REQUIREMENTS> Give the listing again exactly, omitting its images.

INFORMATION SHOWN>
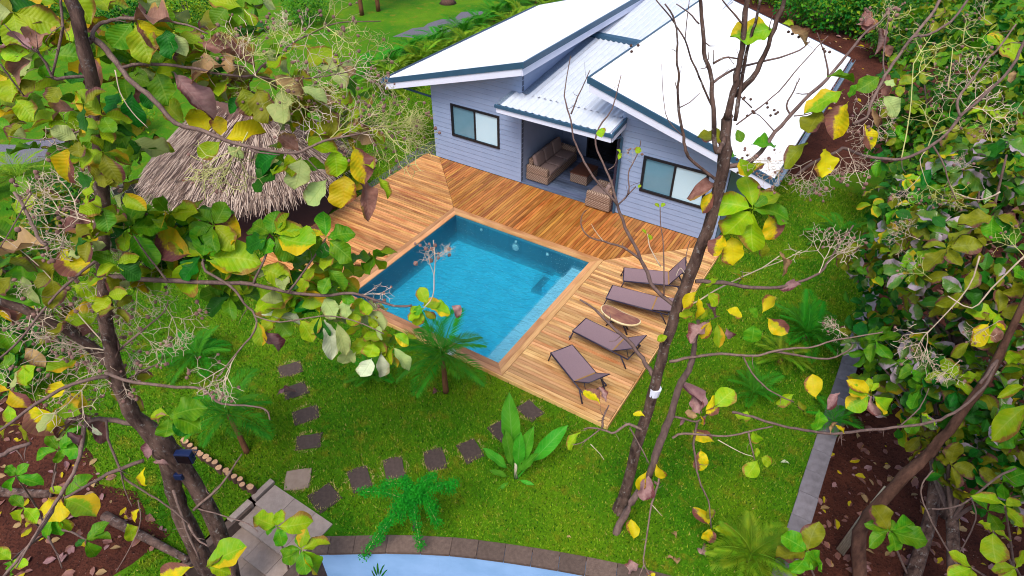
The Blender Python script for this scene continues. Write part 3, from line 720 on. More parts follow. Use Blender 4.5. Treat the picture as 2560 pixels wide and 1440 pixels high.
# ------------------------------------------------------------------ loungers and live edge table
def lounger(loc, rz, ang, label, seat=1.22, back=.68):
    t = thing('sun_lounger', label, 'sun lounger', (loc[0], loc[1], .006), 'brown sling sun loungers on the deck', rz)
    wd = .60; hh = .30
    def P_(mb, nm, m, sm=False): return part(mb, nm, m, t, sm, world=False)
    bx, bz = seat + math.cos(ang) * back, hh + math.sin(ang) * back
    f = MB()
    for s in (-1, 1):
        f.tube([(0, s * wd / 2, hh), (seat + .42, s * wd / 2, hh)], .018, 6)
    f.tube([(0, -wd / 2, hh), (0, wd / 2, hh)], .018, 6); f.tube([(seat + .42, -wd / 2, hh), (seat + .42, wd / 2, hh)], .016, 6)
    P_(f, 'frame', M['lounger_metal'], True)
    def sheet_(a, b_, y0, y1, n=8, sag=.012):
        m_ = MB(); vs = []; fs = []
        for i in range(n + 1):
            tt = i / n; p = Vector(a).lerp(Vector(b_), tt)
            for j in range(5):
                yy = y0 + (y1 - y0) * j / 4; dz = -sag * (1 - (2 * j / 4 - 1) ** 2)
                vs.append((p.x, yy, p.z + dz)); vs.append((p.x, yy, p.z + dz - .006))
        for i in range(n):
            for j in range(4):
                q = (i * 5 + j) * 2; r = q + 10
                fs.append((q, q + 2, r + 2, r)); fs.append((q + 1, r + 1, r + 3, q + 3))
        m_.add(vs, fs); return m_
    P_(sheet_((.015, 0, hh + .018), (seat - .02, 0, hh + .018), -wd / 2 + .012, wd / 2 - .012), 'seat_sling', M['sling'], True)
    P_(sheet_((seat + .01, 0, hh + .022), (bx, 0, bz + .02), -wd / 2 + .03, wd / 2 - .03, sag=.006), 'backrest_sling', M['sling'], True)
    f = MB()
    for s in (-1, 1): f.tube([(seat, s * (wd / 2 - .02), hh + .012), (bx, s * (wd / 2 - .02), bz)], .014, 6)
    f.tube([(bx, -wd / 2 + .02, bz), (bx, wd / 2 - .02, bz)], .014, 6)
    P_(f, 'backrest_frame', M['lounger_metal'], True)
    for s in (-1, 1):
        l = MB(); l.tube([(.03, s * wd / 2, hh), (-.06, s * (wd / 2 + .015), 0)], .017, 6); P_(l, 'leg', M['lounger_metal'], True)
        l = MB(); l.tube([(seat + .22, s * wd / 2, hh), (seat + .42, s * (wd / 2 + .02), 0)], .018, 6); P_(l, 'leg', M['lounger_metal'], True)
    st = MB(); mx, mz = seat + math.cos(ang) * back * .6, hh + math.sin(ang) * back * .6
    for s in (-1, 1): st.tube([(mx, s * (wd / 2 - .06), mz), (seat + .40, s * (wd / 2 - .06), hh)], .010, 5)
    st.tube([(mx, -wd / 2 + .06, mz), (mx, wd / 2 - .06, mz)], .008, 5)
    P_(st, 'support_strut', M['lounger_metal'], True)
    sp = MB(); sp.box(seat - .02, seat + .012, -wd / 2 + .03, wd / 2 - .03, hh + .021, hh + .026); P_(sp, 'strap', M['strap'])
    return t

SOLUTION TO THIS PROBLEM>
The Blender Python script for this scene continues. Write part 3, from line 720 on. More parts follow. Use Blender 4.5. Treat the picture as 2560 pixels wide and 1440 pixels high.
# ------------------------------------------------------------------ loungers and live edge table
def lounger(loc, rz, ang, label, seat=1.22, back=.68):
    t = thing('sun_lounger', label, 'sun lounger', (loc[0], loc[1], .006), 'brown sling sun loungers on the deck', rz)
    wd = .60; hh = .30
    def P_(mb, nm, m, sm=False): return part(mb, nm, m, t, sm, world=False)
    bx, bz = seat + math.cos(ang) * back, hh + math.sin(ang) * back
    f = MB()
    for s in (-1, 1):
        f.tube([(0, s * wd / 2, hh), (seat + .42, s * wd / 2, hh)], .018, 6)
    f.tube([(0, -wd / 2, hh), (0, wd / 2, hh)], .018, 6); f.tube([(seat + .42, -wd / 2, hh), (seat + .42, wd / 2, hh)], .016, 6)
    P_(f, 'frame', M['lounger_metal'], True)
    def sheet_(a, b_, y0, y1, n=8, sag=.012):
        m_ = MB(); vs = []; fs = []
        for i in range(n + 1):
            tt = i / n; p = Vector(a).lerp(Vector(b_), tt)
            for j in range(5):
                yy = y0 + (y1 - y0) * j / 4; dz = -sag * (1 - (2 * j / 4 - 1) ** 2)
                vs.append((p.x, yy, p.z + dz)); vs.append((p.x, yy, p.z + dz - .006))
        for i in range(n):
            for j in range(4):
                q = (i * 5 + j) * 2; r = q + 10
                fs.append((q, q + 2, r + 2, r)); fs.append((q + 1, r + 1, r + 3, q + 3))
        m_.add(vs, fs); return m_
    P_(sheet_((.015, 0, hh + .018), (seat - .02, 0, hh + .018), -wd / 2 + .012, wd / 2 - .012), 'seat_sling', M['sling'], True)
    P_(sheet_((seat + .01, 0, hh + .022), (bx, 0, bz + .02), -wd / 2 + .03, wd / 2 - .03, sag=.006), 'backrest_sling', M['sling'], True)
    f = MB()
    for s in (-1, 1): f.tube([(seat, s * (wd / 2 - .02), hh + .012), (bx, s * (wd / 2 - .02), bz)], .014, 6)
    f.tube([(bx, -wd / 2 + .02, bz), (bx, wd / 2 - .02, bz)], .014, 6)
    P_(f, 'backrest_frame', M['lounger_metal'], True)
    for s in (-1, 1):
        l = MB(); l.tube([(.03, s * wd / 2, hh), (-.06, s * (wd / 2 + .015), 0)], .017, 6); P_(l, 'leg', M['lounger_metal'], True)
        l = MB(); l.tube([(seat + .22, s * wd / 2, hh), (seat + .42, s * (wd / 2 + .02), 0)], .018, 6); P_(l, 'leg', M['lounger_metal'], True)
    st = MB(); mx, mz = seat + math.cos(ang) * back * .6, hh + math.sin(ang) * back * .6
    for s in (-1, 1): st.tube([(mx, s * (wd / 2 - .06), mz), (seat + .40, s * (wd / 2 - .06), hh)], .010, 5)
    st.tube([(mx, -wd / 2 + .06, mz), (mx, wd / 2 - .06, mz)], .008, 5)
    P_(st, 'support_strut', M['lounger_metal'], True)
    sp = MB(); sp.box(seat - .02, seat + .012, -wd / 2 + .03, wd / 2 - .03, hh + .021, hh + .026); P_(sp, 'strap', M['strap'])
    return t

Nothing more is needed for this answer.